Wenders saiu muito machucado de "Palermo Shooting" (2008), romance metafísico que criou em tributo às mortes de Ingmar Bergman e Michelangelo Antonioni, ambas em 2007. É uma trama que nunca foi lançada em telona no Brasil. Antes dele, seu trabalho de maior êxito fora da não ficção foi "O Hotel de Um Milhão de Dólares (Prêmio do Júri da Berlinale de 2000), com Mel Gibson. Depois, ele alcançou destaque mediado com "Submersão", que abriu o Festival de San Sebastián, em 2017.

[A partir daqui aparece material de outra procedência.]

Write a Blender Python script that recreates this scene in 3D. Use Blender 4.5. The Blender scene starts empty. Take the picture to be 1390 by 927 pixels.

"Existem filmografias que vão e voltam dos holofotes. Cresci numa época em que amávamos um cinema italiano que sumiu. O mesmo posso dizer dos filmes japoneses. Fazer 'Dias Perfeitos' foi uma forma de matar as saudades do tanto que mestres do Japão me deram, na forma de uma história sobre prazeres analógicos que persistem. Talvez eu seja analógico", diz Wenders. "Sou do tempo do LP de vinil e ainda ouço rock'n'roll neles. Sou do tempo em que se ouvia um mesmo LP por semanas. Depois a gente ouvia um LP por dia. Teve um tempo em que, na minha vitrola, rolavam dez LPs da manhã até chegar a noite. O rock salvou a minha vida".